Bagi seorang Muslim, keempat Injil tersebut dapat dianggap sebagai bagian dari "sirah" atau riwayat hidup Nabi Isa as. Sirah ini mirip dengan sirah Nabi Muhammad SAW, yang juga berisi catatan tentang kehidupan, perjalanan, dan ajaran beliau. Dengan demikian, khotbah-khotbah Nabi Isa yang termaktub dalam Injil dapat dianggap sebagai bentuk Injil itu sendiri, sebagaimana sabda-sabda Nabi Muhammad SAW di luar Al-Qur`an disebut sebagai hadits.
Perlu dicatat bahwa hadits dalam Islam memiliki kedudukan yang berbeda dengan Al-Qur`an. Hadits merupakan kumpulan riwayat tentang perkataan, perbuatan, dan ketetapan Nabi Muhammad SAW, yang berfungsi sebagai sumber hukum dan pedoman hidup bagi umat Islam setelah Al-Qur`an. Meskipun hadits tidak memiliki derajat kesucian yang sama dengan Al-Qur`an, namun keberadaannya sangat penting dalam memahami dan mengamalkan ajaran Islam secara menyeluruh.
Perbedaan mendasar yang perlu digarisbawahi adalah bahwa Al-Qur`an merupakan wahyu langsung dari Allah SWT kepada Nabi Muhammad SAW, tanpa perantara. Hal ini berbeda dengan Injil, di mana sebagian besar isinya merupakan catatan tentang perkataan dan khotbah-khotbah Yesus kepada umatnya. Meskipun beberapa bagian dalam Injil mengindikasikan adanya wahyu yang diterima Yesus, namun sebagian besar isinya lebih bersifat pengajaran dan nasihat kepada para pengikutnya.
Oleh karena itu, dapat dikatakan bahwa Injil dalam pemahaman Islam merujuk pada inti ajaran dan wahyu yang disampaikan oleh Nabi Isa as, bukan keseluruhan isi kitab-kitab Injil yang ada saat ini. Terlebih lagi, khotbah-khotbah Nabi Isa tersebut tidak sampai kepada kita dalam bentuk aslinya, melainkan telah mengalami proses transmisi dan penerjemahan dari satu bahasa ke bahasa lain.

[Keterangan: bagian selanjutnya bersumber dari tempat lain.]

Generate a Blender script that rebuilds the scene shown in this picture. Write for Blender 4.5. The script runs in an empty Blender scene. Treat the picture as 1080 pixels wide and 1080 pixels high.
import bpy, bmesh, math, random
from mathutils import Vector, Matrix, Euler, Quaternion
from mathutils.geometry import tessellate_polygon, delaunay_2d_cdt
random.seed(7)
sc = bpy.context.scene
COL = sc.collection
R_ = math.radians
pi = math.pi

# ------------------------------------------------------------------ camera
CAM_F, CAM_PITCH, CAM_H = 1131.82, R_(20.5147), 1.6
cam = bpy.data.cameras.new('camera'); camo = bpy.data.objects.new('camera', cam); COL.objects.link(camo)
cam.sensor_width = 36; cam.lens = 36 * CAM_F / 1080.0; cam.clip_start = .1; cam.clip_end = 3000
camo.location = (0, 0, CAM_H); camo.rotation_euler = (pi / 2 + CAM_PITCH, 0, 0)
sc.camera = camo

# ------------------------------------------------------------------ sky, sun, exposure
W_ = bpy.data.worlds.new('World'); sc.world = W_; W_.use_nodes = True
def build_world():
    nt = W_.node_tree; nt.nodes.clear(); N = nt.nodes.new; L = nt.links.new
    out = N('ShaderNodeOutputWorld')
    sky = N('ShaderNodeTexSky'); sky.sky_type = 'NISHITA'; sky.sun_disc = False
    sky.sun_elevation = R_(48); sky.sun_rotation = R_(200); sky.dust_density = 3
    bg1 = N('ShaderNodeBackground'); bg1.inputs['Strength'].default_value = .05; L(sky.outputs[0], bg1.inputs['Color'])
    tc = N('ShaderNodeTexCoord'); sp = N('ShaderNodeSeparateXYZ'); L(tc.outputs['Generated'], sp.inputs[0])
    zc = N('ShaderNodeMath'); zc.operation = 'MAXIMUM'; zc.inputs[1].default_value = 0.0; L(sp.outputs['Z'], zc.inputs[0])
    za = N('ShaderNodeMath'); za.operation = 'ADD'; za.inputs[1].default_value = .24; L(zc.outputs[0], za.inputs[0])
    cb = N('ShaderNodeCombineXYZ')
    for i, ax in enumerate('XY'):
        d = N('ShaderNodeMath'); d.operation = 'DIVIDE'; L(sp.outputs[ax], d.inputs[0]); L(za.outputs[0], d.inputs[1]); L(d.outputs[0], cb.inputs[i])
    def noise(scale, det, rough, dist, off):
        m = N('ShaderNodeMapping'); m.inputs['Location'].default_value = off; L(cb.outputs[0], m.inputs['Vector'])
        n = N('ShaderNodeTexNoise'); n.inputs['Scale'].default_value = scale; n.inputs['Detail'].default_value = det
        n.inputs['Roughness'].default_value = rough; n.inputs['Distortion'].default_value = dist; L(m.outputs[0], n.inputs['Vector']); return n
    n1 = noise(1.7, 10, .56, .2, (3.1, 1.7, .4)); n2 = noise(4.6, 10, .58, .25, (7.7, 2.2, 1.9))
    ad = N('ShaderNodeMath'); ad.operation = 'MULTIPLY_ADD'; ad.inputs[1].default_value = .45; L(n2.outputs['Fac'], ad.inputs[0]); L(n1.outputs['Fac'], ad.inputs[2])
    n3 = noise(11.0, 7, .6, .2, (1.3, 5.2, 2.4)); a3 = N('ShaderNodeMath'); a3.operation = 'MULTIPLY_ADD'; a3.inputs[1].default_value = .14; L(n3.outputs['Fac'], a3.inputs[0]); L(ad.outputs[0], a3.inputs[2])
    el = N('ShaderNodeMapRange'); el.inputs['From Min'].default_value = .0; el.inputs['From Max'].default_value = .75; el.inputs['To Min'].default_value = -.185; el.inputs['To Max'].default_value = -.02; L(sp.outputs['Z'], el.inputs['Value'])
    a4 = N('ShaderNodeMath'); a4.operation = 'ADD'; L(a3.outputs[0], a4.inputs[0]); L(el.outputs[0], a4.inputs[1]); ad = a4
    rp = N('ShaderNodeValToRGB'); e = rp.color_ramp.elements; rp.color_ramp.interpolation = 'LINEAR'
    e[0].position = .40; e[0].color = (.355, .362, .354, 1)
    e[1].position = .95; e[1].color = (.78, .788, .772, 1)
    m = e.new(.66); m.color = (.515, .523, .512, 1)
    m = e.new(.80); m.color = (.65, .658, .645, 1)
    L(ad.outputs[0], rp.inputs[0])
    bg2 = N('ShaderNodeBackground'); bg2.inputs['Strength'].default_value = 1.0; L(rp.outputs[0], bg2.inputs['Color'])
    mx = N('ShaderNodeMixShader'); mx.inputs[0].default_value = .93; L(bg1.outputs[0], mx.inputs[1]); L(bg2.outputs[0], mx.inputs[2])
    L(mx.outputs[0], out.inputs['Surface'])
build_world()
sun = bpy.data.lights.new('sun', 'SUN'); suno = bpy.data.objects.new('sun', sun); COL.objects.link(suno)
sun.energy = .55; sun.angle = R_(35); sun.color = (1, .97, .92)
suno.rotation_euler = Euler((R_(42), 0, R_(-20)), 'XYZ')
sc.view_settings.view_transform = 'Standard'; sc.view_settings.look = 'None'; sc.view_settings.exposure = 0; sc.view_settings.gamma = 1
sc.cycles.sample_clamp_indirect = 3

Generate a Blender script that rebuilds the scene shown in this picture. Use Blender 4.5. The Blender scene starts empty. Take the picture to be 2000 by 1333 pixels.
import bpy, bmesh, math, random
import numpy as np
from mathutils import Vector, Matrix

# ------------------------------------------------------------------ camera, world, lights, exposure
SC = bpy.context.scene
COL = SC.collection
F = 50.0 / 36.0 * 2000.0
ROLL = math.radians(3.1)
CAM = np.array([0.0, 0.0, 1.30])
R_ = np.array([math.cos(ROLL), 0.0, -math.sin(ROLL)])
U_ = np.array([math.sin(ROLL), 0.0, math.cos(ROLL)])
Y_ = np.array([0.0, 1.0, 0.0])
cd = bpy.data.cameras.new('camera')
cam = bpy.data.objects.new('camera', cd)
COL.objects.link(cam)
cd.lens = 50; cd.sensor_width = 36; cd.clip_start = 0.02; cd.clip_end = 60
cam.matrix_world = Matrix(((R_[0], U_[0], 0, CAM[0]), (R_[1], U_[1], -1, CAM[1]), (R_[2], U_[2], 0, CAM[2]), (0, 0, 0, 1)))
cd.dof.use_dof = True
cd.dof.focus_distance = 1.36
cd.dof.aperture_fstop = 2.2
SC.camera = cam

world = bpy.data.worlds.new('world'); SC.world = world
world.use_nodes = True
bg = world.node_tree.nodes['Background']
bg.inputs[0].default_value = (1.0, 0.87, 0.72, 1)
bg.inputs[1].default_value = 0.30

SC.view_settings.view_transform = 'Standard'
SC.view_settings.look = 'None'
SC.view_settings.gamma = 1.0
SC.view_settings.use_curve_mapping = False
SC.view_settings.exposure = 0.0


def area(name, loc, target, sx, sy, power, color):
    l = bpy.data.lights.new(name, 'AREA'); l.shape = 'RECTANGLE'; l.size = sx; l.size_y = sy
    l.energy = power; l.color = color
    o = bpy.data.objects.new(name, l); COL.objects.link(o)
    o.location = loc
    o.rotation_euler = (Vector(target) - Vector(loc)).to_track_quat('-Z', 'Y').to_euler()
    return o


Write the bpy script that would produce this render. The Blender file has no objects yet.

Salah satu faktor penting yang perlu diperhatikan adalah bahwa khotbah-khotbah Nabi Isa as kemungkinan besar disampaikan dalam bahasa Aram, sementara Injil yang kita miliki saat ini ditulis dalam bahasa Yunani. Ini berarti telah terjadi proses penerjemahan yang rentan terhadap perubahan makna dan interpretasi. Selain itu, proses penulisan Injil tidak terjadi secara langsung setelah Nabi Isa as menyampaikan ajarannya. Terdapat rentang waktu yang cukup panjang, sekitar 40 tahun hingga penulisan Injil Markus, di mana ajaran-ajaran tersebut ditransmisikan secara lisan. Selama periode ini, sangat mungkin terjadi perubahan, penambahan, atau penghilangan informasi, baik disengaja maupun tidak disengaja.
Dengan mempertimbangkan semua faktor ini, umat Islam dapat memahami bahwa ayat tersebut mengajarkan kita untuk menghormati Taurat dan Injil sebagai kitab-kitab suci yang pernah diturunkan oleh Allah SWT. Namun, kita juga perlu bersikap kritis dan tidak menerima begitu saja isi Taurat dan Injil yang ada saat ini secara mentah-mentah. Penting untuk melakukan kajian dan penelitian lebih lanjut untuk memahami pesan asli yang terkandung di dalamnya, serta membandingkannya dengan ajaran Al-Qur`an sebagai sumber kebenaran yang terjaga keasliannya.